The original films present a commonplace and mythical account of childhood. In my work these myths collide with the traces of the real places where the myths were made.

These works are concerned with the relationship between identity formed as a result of exposure to fictive information, and that formed as a result of lives lived in real places

Whistle Down The Wind was filmed in my home town, when I was a child. I use the stills as substitutes for what I have forgotten about that time. They are surrogate memories.

Hue City uses extracts from the screenplay of the film Full Metal Jacket alongside photographs from one of the locations - the now demolished Beckton Gas Works in London.

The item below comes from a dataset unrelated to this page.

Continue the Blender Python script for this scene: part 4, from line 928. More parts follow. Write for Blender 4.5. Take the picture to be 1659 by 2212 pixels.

*Whistle Down the Wind (Dir. Brian Forbes)
The Optimists of Nine Elms (Dir. Anthony Simmons)
Full Metal Jacket (Dir Stanley Kubrik)

CURRICULUM VITAE

February 19 1989

Thought in retreat. Its feelers recoil as the nature of the world becomes apparent. The mind shrinks to a seed and nerves and sinews are dragged into the implosion.

March 14 1989

In 1966 nuns told us there was sin. Stains, just like dirt, but impermeable, upon the white souls we were born with. Later I watched clouds race past the full moon in a black sky and wondered how dirty I was.

June 13 1989

Aesthetic. The transformation of violence and decay into nuance.

July 2 1989

Fragments of the past, excised or cherished and used to stitch together identity.

June 23 1989

The normality we're constructing for her is a form of torture. Even compassion is delivered in blows, and the drugs we prescribe ease our pain. All she has is gentleness, she can't use that as a weapon so she cuts herself with the bread knife.

July 7 1990

In the new millennium love will evolve into a feeling more compatible with the free market.

January 1991

The morality of war seeps into everyday life.

February 1991

We do as we're told and believe we're doing what we want.

April 10 1991

There is a world, but it is not the echo of our thoughts. Our reactions to it do not correspond to the facts and the result is a freezing wind of psychosis that blows us into our own nightmares.
Having got hold of the wrong end of the stick, we use it to beat reality into a shape that corresponds to our fictions.

April 13 1991

Time to begin, to stop hauling memory into each day so that the day is full of the past and you can't move for it.

June 19 1997

If the view is screened you'll compensate for the missing distance by projecting depth onto the screen. The illusion of possibility is the substitute for the space from which you have been cordoned off.

June 23 1997

"As soon as you think it - it's gone." -DW

January 6 2000

The grapes were not clearly priced. She was in her eighties. When she got to the checkout the cashier warned her that they were expensive. They were.
She paid because she didn't want to be embarrassed. She looked as though she had hardly any money, and she looked as though she couldn't have imagined that grapes could cost so much.

January 9 2000

Sky 1. Harm is a pollutant. The harmed let out silent cries, traces of pain that rise into the atmosphere and scatter over the roof of the sky. Thickening over the years to the point where the invisible layer reaches our mouths. Breathing in the darkened air, it becomes impossible to act innocently.

November 27 2000

Sky 2. Looking up at the sky, the gaze disturbs molecules in the gasses forming the skin of the atmosphere. These disturbances are perceptible by the human eye as fleeting evanescence. Eventually, sight and empathy will evolve to the extent that it will be possible to know - by reading the lights in the flickering atmosphere - who is looking at the sky at any one time, (and what they are thinking).

December 2003

Touch Screen .The flickering images take on flesh, and the body becomes a beam of electrons. What you do has less to do with you than what you watch, and touch terminates in the nerve endings on the surface of the skin.